Winner: “Born in the USA.” Up until this point, it was easy enough on first hearing to focus simply on the anthemic quality of the chorus, but a closer examination of the verses made many listeners come to terms with their own understanding of patriotism. Besides, really: Do you think Reagan owned any Springsteen albums?

“THE OLD MAN DOWN THE ROAD” by JOHN FOGERTY vs. FANTASY RECORDS: John Fogerty, lead singer/songwriter/guitarist for the hugely successful hit-making machine Creedence Clearwater Revival, did not part on good terms with Fantasy Records, CCR’s old record label. After a hiatus from the music biz, Fogerty returned on a different label as a solo act, releasing 1985’s Centerfield, and its successful Top 10 single, “The Old Man Down the Road.” Fantasy Records promptly took Fogerty to court, claiming he had stolen parts of “Run Through the Jungle,” a song he had written and released during his Creedence Clearwater Revival days.
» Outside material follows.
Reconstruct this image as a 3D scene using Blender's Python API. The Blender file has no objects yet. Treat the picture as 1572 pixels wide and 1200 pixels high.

Fogerty took his guitar to court and explained the process of songwriting, essentially convincing the jury that two songs by the same writer might be stylistically similar, of course, but it didn’t necessarily constitute copyright infringement.

Winner: “The Old Man Down the Road.” But the battle didn’t end here: Subsequently, Fantasy Records didn’t want to pay John Fogerty’s legal fees, and lower courts agreed. But Fogerty said this showed copyright law’s inherent bias against artists. He took his case all the way to the Supreme Court and won a unanimous 9-0 decision in his favor, thereby making the playing field more even for anyone else involved in future contract disputes. Give Fogerty the credit for the double KO here.

“LOUIE LOUIE” by THE KINGSMEN vs. the FEDERAL BUREAU OF INVESTIGATION: Sure, it’s an old case – but it’s still funny. In the early 1960s, the Kingsmen, a semi-pro teenage dance combo from the Pacific Northwest, booked time in a local recording studio to do a cover version of “Louie Louie,” an R&B-flavored dance number originally written and performed by Richard Berry. The Kingman’s version, under-rehearsed and under-produced, should have been fodder for the cut-out record bin, but the FBI started receiving complaints that the lyrics, hard as they were to understand, were somehow “dirty.”

Sensing an opportunity to save the youth of America from lyrics of questionable moral value, the Bureau launched an investigation, hoping to charge someone with transporting audio pornography over states lines or something like that. They played the single at 45 RPM as well at 33 RPM, and even transcribed a few versions of what they thought they maybe sorta could’ve might’ve heard, but legend has it that in the end, the lyrics were deemed “unintelligible at any speed.”

Winner: “Louie Louie.” It turns out that whenever the investigation received another complaint or renewed itself otherwise, the record sold another million copies. To this day, “Louie Louie” has been covered extensively, and still most people aren’t quite sure what it’s all about. “Ooh baby, me gotta go!”